The Economy’s Strong Performance Has Trump Enemies All Flummoxed
Citing President Donald Trump’s “nativist fear” in the opening paragraph of an article in The New York Times titled “Republicans Have a Humming Economy to Tout, but Trump Rhetoric Muddies the Message,” writers Astead W. Herndon and Sydney Ember proceeded to analyze the economy of Trump’s second year.
Citing President Donald Trump’s “nativist fear” in the opening paragraph of an article in The New York Times titled “Republicans Have a Humming Economy to Tout, but Trump Rhetoric Muddies the Message,” writers Astead W. Herndon and Sydney Ember proceeded to analyze the economy of Trump’s second year.
The article does a passable job of showing the strength of the economy, and it fairly criticizes Trump’s penchant for careless or objectionable language and how it interferes with good news.

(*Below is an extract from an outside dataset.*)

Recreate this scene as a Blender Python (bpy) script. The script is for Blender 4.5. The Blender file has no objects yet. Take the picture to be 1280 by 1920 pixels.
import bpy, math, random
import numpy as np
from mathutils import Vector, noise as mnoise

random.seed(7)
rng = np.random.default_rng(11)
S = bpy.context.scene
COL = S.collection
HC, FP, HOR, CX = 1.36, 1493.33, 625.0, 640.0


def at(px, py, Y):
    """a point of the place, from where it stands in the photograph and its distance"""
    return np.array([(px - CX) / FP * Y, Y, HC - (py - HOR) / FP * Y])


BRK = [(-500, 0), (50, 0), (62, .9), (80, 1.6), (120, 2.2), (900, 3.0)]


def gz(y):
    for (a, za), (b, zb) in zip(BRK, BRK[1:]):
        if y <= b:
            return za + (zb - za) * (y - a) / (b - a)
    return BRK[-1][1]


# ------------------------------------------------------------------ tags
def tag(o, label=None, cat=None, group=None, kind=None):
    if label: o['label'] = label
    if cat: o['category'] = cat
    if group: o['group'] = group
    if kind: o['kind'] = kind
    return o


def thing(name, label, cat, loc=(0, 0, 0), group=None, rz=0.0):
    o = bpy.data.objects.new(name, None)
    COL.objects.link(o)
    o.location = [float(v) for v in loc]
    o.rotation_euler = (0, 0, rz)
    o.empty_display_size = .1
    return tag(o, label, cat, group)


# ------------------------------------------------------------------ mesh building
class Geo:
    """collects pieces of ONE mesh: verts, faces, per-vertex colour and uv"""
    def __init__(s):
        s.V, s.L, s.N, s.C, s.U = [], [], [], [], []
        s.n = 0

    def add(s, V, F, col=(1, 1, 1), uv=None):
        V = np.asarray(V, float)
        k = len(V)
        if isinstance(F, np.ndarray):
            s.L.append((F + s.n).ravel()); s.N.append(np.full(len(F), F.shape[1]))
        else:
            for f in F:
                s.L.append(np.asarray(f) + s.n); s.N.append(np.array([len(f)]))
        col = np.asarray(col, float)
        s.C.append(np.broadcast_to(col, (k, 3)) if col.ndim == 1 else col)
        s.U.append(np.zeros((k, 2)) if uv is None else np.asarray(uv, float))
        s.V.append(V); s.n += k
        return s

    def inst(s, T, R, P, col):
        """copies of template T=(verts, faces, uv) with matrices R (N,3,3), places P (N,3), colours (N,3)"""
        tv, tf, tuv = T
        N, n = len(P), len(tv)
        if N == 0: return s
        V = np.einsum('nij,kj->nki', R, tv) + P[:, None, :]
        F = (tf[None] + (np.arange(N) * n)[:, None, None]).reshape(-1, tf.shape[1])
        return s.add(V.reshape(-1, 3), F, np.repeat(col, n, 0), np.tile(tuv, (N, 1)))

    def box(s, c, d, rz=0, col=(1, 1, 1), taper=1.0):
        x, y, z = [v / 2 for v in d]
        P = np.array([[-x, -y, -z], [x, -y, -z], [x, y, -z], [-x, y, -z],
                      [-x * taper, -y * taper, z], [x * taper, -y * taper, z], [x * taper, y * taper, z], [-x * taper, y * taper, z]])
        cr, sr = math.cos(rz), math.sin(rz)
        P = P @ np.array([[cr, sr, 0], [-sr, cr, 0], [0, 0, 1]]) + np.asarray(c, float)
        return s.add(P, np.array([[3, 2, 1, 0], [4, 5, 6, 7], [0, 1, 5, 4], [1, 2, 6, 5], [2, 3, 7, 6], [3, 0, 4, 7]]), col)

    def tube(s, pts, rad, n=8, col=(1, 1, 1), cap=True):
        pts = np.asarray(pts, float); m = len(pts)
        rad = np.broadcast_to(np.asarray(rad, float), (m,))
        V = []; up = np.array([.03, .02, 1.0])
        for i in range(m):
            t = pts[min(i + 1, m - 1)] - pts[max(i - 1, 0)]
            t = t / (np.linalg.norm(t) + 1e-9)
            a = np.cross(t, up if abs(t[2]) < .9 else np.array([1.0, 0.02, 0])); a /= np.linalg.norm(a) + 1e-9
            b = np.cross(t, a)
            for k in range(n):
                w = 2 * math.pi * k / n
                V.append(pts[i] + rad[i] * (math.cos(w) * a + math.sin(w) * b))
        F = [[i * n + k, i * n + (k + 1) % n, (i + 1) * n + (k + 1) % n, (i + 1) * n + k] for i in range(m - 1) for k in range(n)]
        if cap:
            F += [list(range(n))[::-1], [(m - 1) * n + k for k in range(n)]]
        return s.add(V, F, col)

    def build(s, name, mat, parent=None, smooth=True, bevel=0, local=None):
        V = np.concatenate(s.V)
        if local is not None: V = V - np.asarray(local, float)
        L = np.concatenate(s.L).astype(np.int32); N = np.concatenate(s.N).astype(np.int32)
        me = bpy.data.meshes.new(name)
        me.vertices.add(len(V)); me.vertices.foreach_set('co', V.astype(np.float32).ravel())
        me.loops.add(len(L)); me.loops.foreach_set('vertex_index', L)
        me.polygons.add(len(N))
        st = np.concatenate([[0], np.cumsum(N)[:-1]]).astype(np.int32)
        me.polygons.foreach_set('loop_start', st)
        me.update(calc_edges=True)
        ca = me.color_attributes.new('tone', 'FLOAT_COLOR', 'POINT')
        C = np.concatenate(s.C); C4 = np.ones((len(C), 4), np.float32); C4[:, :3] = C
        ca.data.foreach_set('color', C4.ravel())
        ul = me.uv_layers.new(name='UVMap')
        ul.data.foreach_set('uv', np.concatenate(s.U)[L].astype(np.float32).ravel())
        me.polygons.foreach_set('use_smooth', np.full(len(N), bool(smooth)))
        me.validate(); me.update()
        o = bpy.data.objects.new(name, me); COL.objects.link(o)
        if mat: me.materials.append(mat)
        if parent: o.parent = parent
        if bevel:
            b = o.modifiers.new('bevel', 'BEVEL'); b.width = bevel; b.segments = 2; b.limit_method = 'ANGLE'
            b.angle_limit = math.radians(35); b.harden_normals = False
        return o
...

Here are some reminders of the economy’s strength:
250,000 jobs were added in October. Hotels and restaurants added 42,000 jobs; health care companies hired 36,000 workers; manufacturers filled 32,000 jobs; and construction companies took on 32,000 workers.
The unemployment rate is 3.7%.
Average hourly earnings have risen 3.1% over the last year.
Third-quarter GDP is +3.5%.
However, this comment from Herndon and Ember is an attention-getter: “President Trump’s blistering message of nativist fear has become the dominant theme of the campaign’s last days…”
“Nativist” clearly implies that Trump favors the interests of Americans, as if it is wrong for the leader of a country to favor that nation over others.
Adding the word “fear,” however, drives the article over the cliff. It charges Trump with being afraid of immigrants and fearful of the country allowing people to immigrate here. That’s an interesting position to hold for a man who has an immigrant wife. It’s equally as foolish as the criticism that he is anti-Semitic — his son-in-law is Jewish, and the daughter who married him has adopted Judaism.
As Herndon and Ember are reporters, neither having psychology or psychiatry credentials, their analysis of the president is immediately thrown open to suspicion of reportorial bias, which, of course, is unheard of at the Times (cough, cough).
To any thinking person, the idea that we should at long last secure our borders and tighten up immigration policy to prevent gang members, murderers, drug dealers, child traffickers, and other undesirables from getting into the country is a no-brainer.
Not content to go quietly into that good night like his predecessors have sensibly done, Barack Obama, the blessedly former president, is making the rounds criticizing his successor.
Since Election Day 2016, when Trump was declared the winner, the economy has been doing great, and as time has passed that performance has only gotten better. But Obama claims to have started it all. “Where do you think that started?” he asked an audience.
Obama took office in January 2009, as the recession was winding down. The Great Recession lasted 18 months, less than half that of the Great Depression.
The Federal Reserve Bank of Atlanta called the recovery “atypical and very weak compared to other post World War II recoveries.” Obama’s policies were responsible for this.
After a recession the economy will eventually produce a weak recovery pretty much on its own, but it needs help to prosper. Like a car out of gas at the top of a hill, it can roll toward the filling station on its own until it hits flat land. Then it needs help. Under Obama’s watch, he used the brake on the downhill roll and didn’t push after that. And that is his basis for taking credit for today’s good economy.
What has transpired since Trump won the 2016 election had nothing to do with anything Obama did, because the results we see today came from doing the opposite. Remember Obama saying this? “When somebody says … that he’s going to bring all these jobs back, well, how exactly are you going to do that? … What magic wand do you have?”
Trump’s response: “Here, hold my coffee!”
Obama now defends the thousands of people traveling through Mexico toward the U.S. border with the idea of busting through our border as they did in Guatemala and Mexico.
“They’re trying to convince everybody to be afraid of a bunch of impoverished, malnourished refugees,” Obama said, imitating a contestant in a stand-up comedy tryout. “They’re telling you the existential threat to America is a bunch of poor refugees 1,000 miles away," he added. "They’re even taking our brave troops away from their families for a political stunt at the border. And the men and women of our military deserve better than that.”
As poet Browning said (sort of), “How do I deceive thee? Let me count the ways.”
Impoverished and malnourished? It’s no picnic, but people provide food along the way and often transportation, thanks to their financial backers.
A serious threat? Yes. Existential? No. Obama grossly exaggerated.
A bunch of poor refugees? Some of the 5,000-7,000 no doubt are; some, perhaps many, surely are not.
Taking troops away from their family? Troops deploy. They are sent places, as Obama surely remembers from sending them to the border and to Eastern Europe.
The Democrats’ desperation is palpable. They’ve resorted to threats, intimidation, exaggeration, and untruths trying to save their party in today’s election and to save the country from the good things that have occurred since that great Election Night in 2016.